Joanne Peryman (Laban) is a Lecturer in Economics. She holds a PhD in Economics from the University of Exeter, a Masters in Behavioural Economics from the University of Nottingham, and a BCom (Hons) in Economics from the University of Canterbury. Using mainly experimental methods, Jo’s research focuses on cultural differences in decision making, especially in situations involving uncertainty or risk. She has presented the results from this work at conferences in the UK, The Netherlands, and China. Jo is also keen to apply behavioural insights to policy. During her PhD she completed an internship with a UK Government Department, where she applied ideas from behavioural economics to real-life problems. Her work has attracted funding from the UK’s Economic and Social Research Council, as well as numerous small grants from the University of Exeter’s Behaviour, Decisions and Markets Research Centre.

Peter Kelly
Education

Peter Kelly is Professor of Education and Head of UNESCO UNEVOC at RMIT University. His recent former role was as Associate Dean, Research and Innovation, in the School of Education at RMIT. Previous positions include at Edge Hill University (UK), Deakin University, Monash University, the University of Queensland (UQ).

Kelly is a social researcher who has published extensively on young people, social theory and globalisation.
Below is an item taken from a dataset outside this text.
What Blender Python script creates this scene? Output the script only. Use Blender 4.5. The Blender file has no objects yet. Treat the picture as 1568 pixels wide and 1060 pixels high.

His current research interests include a critical engagement with young people and new cultures of education/​work/​democracy in the context of the aftermath of the Global Financial Crisis, and with the challenges associated with the emergence of the Anthropocene. He is currently the lead CI on an ARC Discovery Project (DP 170100547) Art Based Social Enterprises and Marginalised Young People’s Transitions.

With colleagues, Kelly leads a research program titled Young People’s Well-being, Resilience and Enterprise: Critical Perspectives for the Anthropocene: https://​young​peo​plean​thro​pocene​.org/

Kelly has published extensively on young people and the practice of youth studies. His books include: Working in Jamie’s Kitchen: Salvation, Passion and Young Workers (2009), The Self as Enterprise: Foucault and the Spirit” of 21st Century Capitalism (2013), The Moral Geographies of Children, Young People and Food: Beyond Jamie’s School Dinners (2014), A Critical Youth Studies for the 21st Century (2015), Young People and the Aesthetics of Health Promotion: Beyond Reason, Rationality and Risk (2016), and Neo-Liberalism and Austerity: The Moral Economies of Young People’s Health and Well-Being (2017). He has two recently published books: Rethinking Young People’s Marginalisation: Beyond neo-Liberal Futures? (2018), Young People and the Politics of Outrage and Hope (2018).